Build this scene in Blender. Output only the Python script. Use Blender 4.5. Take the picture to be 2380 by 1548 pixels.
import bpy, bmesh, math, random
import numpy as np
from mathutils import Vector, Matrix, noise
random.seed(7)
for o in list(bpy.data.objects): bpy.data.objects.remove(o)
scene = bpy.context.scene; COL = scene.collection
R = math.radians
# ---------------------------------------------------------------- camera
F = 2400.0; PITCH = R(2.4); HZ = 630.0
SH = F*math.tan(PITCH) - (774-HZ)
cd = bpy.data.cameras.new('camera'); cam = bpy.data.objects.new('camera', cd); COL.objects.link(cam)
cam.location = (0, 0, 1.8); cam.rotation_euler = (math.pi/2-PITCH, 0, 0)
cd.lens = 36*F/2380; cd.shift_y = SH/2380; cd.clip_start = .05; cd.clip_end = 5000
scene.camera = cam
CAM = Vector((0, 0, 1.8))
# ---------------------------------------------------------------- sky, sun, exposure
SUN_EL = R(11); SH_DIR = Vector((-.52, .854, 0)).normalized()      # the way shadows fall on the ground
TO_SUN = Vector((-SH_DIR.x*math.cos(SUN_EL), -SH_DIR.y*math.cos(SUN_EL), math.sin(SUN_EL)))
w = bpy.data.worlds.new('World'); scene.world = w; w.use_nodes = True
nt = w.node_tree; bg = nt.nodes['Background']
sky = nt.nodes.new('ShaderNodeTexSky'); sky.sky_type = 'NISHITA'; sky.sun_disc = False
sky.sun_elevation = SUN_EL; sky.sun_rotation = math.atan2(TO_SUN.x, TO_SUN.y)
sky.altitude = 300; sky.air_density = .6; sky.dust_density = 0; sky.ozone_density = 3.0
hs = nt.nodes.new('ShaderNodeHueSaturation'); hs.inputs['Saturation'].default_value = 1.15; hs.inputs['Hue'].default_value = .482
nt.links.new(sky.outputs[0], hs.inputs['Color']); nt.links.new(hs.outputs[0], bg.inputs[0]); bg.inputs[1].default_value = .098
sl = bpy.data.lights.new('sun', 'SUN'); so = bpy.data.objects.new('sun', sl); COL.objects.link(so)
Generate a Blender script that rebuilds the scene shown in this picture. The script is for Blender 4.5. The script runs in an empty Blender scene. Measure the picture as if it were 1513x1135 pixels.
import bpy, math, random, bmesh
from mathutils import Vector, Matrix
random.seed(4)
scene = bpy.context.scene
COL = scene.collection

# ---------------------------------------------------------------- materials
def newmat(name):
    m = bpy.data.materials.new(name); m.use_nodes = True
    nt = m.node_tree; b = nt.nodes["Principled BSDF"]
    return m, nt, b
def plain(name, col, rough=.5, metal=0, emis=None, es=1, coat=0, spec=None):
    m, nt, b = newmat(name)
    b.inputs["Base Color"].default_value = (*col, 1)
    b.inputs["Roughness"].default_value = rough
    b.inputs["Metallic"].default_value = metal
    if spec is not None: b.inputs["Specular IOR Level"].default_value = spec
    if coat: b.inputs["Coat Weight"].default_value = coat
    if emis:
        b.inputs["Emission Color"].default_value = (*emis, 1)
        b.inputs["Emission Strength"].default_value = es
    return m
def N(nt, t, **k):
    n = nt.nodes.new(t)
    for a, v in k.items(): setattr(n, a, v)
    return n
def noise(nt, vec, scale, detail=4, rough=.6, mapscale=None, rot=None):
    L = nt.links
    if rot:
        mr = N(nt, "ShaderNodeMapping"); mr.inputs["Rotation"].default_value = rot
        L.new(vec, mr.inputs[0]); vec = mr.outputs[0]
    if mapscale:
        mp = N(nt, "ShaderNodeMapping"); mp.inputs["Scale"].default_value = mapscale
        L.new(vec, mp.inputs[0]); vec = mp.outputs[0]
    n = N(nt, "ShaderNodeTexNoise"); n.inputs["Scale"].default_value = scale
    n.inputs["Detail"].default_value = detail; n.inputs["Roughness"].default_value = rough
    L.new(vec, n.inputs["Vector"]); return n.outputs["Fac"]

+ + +

INSTRUCTIONS FOR THE TASK: Print nothing but the lines from the line with "Generate a Blender" to the last line of the records above. Both of those lines count.

WORKED SOLUTION:
Generate a Blender script that rebuilds the scene shown in this picture. The script is for Blender 4.5. The script runs in an empty Blender scene. Measure the picture as if it were 1513x1135 pixels.
import bpy, math, random, bmesh
from mathutils import Vector, Matrix
random.seed(4)
scene = bpy.context.scene
COL = scene.collection

# ---------------------------------------------------------------- materials
def newmat(name):
    m = bpy.data.materials.new(name); m.use_nodes = True
    nt = m.node_tree; b = nt.nodes["Principled BSDF"]
    return m, nt, b
def plain(name, col, rough=.5, metal=0, emis=None, es=1, coat=0, spec=None):
    m, nt, b = newmat(name)
    b.inputs["Base Color"].default_value = (*col, 1)
    b.inputs["Roughness"].default_value = rough
    b.inputs["Metallic"].default_value = metal
    if spec is not None: b.inputs["Specular IOR Level"].default_value = spec
    if coat: b.inputs["Coat Weight"].default_value = coat
    if emis:
        b.inputs["Emission Color"].default_value = (*emis, 1)
        b.inputs["Emission Strength"].default_value = es
    return m
def N(nt, t, **k):
    n = nt.nodes.new(t)
    for a, v in k.items(): setattr(n, a, v)
    return n
def noise(nt, vec, scale, detail=4, rough=.6, mapscale=None, rot=None):
    L = nt.links
    if rot:
        mr = N(nt, "ShaderNodeMapping"); mr.inputs["Rotation"].default_value = rot
        L.new(vec, mr.inputs[0]); vec = mr.outputs[0]
    if mapscale:
        mp = N(nt, "ShaderNodeMapping"); mp.inputs["Scale"].default_value = mapscale
        L.new(vec, mp.inputs[0]); vec = mp.outputs[0]
    n = N(nt, "ShaderNodeTexNoise"); n.inputs["Scale"].default_value = scale
    n.inputs["Detail"].default_value = detail; n.inputs["Roughness"].default_value = rough
    L.new(vec, n.inputs["Vector"]); return n.outputs["Fac"]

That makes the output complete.